** begin DATA SUPPLIED **
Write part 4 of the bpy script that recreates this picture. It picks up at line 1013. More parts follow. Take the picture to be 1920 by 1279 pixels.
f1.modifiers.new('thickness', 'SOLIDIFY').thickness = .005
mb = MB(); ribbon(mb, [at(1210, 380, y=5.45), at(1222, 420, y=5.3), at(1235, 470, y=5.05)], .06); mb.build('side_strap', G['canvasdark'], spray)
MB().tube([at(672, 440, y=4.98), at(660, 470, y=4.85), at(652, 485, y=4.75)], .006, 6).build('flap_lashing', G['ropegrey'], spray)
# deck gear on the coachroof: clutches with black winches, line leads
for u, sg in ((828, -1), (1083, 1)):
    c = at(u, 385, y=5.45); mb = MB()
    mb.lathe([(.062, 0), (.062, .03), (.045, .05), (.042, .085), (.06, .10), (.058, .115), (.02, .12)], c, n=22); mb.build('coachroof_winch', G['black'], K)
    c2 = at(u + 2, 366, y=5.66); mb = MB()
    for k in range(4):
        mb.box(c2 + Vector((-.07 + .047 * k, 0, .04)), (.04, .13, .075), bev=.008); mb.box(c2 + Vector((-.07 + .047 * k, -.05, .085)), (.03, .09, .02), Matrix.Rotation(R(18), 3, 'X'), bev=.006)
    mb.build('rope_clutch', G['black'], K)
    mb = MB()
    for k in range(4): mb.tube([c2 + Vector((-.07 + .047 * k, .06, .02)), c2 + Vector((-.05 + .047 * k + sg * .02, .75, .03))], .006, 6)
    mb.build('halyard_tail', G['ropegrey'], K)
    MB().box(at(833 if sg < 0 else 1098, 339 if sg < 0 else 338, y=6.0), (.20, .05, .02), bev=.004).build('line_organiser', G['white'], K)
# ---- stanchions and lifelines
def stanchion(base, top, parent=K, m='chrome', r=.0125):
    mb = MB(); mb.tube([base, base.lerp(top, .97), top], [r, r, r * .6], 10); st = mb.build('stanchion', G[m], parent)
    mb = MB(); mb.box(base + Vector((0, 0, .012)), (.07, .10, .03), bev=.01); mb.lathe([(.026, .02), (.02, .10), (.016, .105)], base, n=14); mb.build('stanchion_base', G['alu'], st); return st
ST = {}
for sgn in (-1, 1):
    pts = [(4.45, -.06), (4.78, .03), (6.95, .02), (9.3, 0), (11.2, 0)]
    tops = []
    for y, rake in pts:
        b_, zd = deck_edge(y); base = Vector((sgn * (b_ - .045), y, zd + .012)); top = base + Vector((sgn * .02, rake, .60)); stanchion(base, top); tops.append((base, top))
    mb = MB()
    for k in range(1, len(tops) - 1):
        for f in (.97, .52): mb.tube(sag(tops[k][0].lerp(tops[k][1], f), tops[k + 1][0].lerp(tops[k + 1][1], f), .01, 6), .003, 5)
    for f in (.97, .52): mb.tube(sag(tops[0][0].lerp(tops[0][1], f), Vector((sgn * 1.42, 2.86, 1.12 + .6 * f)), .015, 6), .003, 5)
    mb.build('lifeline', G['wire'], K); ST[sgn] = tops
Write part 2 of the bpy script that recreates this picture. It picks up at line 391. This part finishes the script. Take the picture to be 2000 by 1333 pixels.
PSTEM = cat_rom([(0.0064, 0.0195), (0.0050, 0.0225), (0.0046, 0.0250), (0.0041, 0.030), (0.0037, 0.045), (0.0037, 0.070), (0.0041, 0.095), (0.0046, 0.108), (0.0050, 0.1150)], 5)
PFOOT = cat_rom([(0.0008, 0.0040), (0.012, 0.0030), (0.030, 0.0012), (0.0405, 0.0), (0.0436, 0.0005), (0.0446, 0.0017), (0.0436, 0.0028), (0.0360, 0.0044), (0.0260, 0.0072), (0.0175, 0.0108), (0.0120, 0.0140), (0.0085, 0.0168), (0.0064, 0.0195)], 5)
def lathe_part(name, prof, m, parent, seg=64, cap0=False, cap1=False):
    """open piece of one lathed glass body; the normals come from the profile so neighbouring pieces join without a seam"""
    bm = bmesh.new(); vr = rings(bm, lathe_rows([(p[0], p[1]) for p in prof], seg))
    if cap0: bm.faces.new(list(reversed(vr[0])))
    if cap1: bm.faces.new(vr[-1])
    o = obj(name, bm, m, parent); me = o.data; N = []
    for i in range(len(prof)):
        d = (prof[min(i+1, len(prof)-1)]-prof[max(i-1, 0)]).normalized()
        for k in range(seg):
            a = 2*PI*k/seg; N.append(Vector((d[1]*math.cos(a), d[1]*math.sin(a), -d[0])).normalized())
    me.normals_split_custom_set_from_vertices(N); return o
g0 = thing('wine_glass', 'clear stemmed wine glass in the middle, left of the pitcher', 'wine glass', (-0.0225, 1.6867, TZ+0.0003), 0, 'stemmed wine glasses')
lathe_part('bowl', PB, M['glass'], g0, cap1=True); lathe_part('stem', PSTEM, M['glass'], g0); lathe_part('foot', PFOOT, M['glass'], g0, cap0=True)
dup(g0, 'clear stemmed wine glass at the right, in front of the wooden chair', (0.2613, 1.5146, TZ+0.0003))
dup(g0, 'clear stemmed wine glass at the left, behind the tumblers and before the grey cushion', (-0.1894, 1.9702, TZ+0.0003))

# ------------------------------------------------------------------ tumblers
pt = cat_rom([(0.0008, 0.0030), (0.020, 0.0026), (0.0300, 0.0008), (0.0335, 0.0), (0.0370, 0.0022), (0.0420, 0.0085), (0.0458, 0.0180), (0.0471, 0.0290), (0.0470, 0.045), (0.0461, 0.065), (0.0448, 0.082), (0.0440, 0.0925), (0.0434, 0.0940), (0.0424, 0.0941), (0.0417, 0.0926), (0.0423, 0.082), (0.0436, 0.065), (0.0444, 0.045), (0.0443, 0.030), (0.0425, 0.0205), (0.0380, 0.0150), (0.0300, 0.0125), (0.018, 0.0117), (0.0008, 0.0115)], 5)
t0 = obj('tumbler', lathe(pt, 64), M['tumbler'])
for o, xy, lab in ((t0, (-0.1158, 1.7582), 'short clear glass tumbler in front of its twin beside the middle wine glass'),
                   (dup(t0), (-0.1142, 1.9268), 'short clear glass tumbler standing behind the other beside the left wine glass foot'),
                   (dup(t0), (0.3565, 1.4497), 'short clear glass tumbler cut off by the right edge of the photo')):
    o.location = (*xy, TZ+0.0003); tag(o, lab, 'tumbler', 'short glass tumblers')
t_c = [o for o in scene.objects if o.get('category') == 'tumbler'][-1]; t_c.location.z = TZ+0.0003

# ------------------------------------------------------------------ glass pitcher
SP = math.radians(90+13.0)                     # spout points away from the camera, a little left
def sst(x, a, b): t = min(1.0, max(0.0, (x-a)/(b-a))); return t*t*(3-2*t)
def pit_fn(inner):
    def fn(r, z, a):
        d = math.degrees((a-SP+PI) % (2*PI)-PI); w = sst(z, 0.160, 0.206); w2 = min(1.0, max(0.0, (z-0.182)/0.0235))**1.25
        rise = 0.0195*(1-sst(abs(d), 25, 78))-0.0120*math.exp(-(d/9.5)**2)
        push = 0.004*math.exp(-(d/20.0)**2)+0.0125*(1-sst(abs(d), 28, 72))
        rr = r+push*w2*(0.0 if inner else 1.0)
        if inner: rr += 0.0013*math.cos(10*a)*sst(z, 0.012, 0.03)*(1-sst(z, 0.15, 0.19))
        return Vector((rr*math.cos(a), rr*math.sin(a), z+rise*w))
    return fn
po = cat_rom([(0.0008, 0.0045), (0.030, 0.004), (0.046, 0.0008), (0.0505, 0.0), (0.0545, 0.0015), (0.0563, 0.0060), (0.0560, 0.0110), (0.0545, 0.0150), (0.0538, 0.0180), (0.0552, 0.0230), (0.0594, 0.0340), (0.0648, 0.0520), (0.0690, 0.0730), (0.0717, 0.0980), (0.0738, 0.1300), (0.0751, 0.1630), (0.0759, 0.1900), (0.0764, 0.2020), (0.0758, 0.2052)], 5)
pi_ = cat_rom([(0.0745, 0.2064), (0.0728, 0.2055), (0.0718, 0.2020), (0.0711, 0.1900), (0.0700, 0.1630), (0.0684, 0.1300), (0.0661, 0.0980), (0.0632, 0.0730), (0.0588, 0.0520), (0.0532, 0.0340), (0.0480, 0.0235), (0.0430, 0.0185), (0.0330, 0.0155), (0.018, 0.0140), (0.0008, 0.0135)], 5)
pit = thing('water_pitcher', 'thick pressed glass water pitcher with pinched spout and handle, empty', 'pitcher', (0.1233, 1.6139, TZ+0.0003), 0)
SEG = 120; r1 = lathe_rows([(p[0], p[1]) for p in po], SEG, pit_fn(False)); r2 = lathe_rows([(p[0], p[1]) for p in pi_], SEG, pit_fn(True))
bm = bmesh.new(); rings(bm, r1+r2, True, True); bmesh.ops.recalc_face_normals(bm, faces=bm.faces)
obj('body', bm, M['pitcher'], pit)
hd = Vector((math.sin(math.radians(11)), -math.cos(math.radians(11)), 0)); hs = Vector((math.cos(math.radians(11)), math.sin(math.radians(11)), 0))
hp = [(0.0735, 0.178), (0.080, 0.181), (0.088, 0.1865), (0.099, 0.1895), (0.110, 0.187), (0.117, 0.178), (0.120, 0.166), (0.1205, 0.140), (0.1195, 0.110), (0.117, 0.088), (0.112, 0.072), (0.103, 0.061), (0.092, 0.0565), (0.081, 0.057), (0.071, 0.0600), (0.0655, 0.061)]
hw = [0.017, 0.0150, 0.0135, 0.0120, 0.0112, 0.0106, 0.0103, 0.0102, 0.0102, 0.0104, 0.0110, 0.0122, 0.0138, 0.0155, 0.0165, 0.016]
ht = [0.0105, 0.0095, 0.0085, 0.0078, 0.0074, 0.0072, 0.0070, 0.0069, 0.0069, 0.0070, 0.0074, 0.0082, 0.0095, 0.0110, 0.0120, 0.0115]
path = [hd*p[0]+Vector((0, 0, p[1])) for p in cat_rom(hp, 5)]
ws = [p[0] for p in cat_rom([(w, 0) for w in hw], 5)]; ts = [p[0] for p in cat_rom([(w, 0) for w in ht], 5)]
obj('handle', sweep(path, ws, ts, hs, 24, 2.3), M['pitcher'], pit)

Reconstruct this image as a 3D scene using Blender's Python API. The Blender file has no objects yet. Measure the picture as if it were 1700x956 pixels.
** end DATA SUPPLIED **
■ SHORT PROBLEM: Every line from the one containing "Write part 2" through the one containing "dup(g0, 'clear stemmed wine glass at the left, behind" is to be given again exactly, both ends included, and no line outside that range.

■ OUTPUT OF THE TASK:
Write part 2 of the bpy script that recreates this picture. It picks up at line 391. This part finishes the script. Take the picture to be 2000 by 1333 pixels.
PSTEM = cat_rom([(0.0064, 0.0195), (0.0050, 0.0225), (0.0046, 0.0250), (0.0041, 0.030), (0.0037, 0.045), (0.0037, 0.070), (0.0041, 0.095), (0.0046, 0.108), (0.0050, 0.1150)], 5)
PFOOT = cat_rom([(0.0008, 0.0040), (0.012, 0.0030), (0.030, 0.0012), (0.0405, 0.0), (0.0436, 0.0005), (0.0446, 0.0017), (0.0436, 0.0028), (0.0360, 0.0044), (0.0260, 0.0072), (0.0175, 0.0108), (0.0120, 0.0140), (0.0085, 0.0168), (0.0064, 0.0195)], 5)
def lathe_part(name, prof, m, parent, seg=64, cap0=False, cap1=False):
    """open piece of one lathed glass body; the normals come from the profile so neighbouring pieces join without a seam"""
    bm = bmesh.new(); vr = rings(bm, lathe_rows([(p[0], p[1]) for p in prof], seg))
    if cap0: bm.faces.new(list(reversed(vr[0])))
    if cap1: bm.faces.new(vr[-1])
    o = obj(name, bm, m, parent); me = o.data; N = []
    for i in range(len(prof)):
        d = (prof[min(i+1, len(prof)-1)]-prof[max(i-1, 0)]).normalized()
        for k in range(seg):
            a = 2*PI*k/seg; N.append(Vector((d[1]*math.cos(a), d[1]*math.sin(a), -d[0])).normalized())
    me.normals_split_custom_set_from_vertices(N); return o
g0 = thing('wine_glass', 'clear stemmed wine glass in the middle, left of the pitcher', 'wine glass', (-0.0225, 1.6867, TZ+0.0003), 0, 'stemmed wine glasses')
lathe_part('bowl', PB, M['glass'], g0, cap1=True); lathe_part('stem', PSTEM, M['glass'], g0); lathe_part('foot', PFOOT, M['glass'], g0, cap0=True)
dup(g0, 'clear stemmed wine glass at the right, in front of the wooden chair', (0.2613, 1.5146, TZ+0.0003))
dup(g0, 'clear stemmed wine glass at the left, behind the tumblers and before the grey cushion', (-0.1894, 1.9702, TZ+0.0003))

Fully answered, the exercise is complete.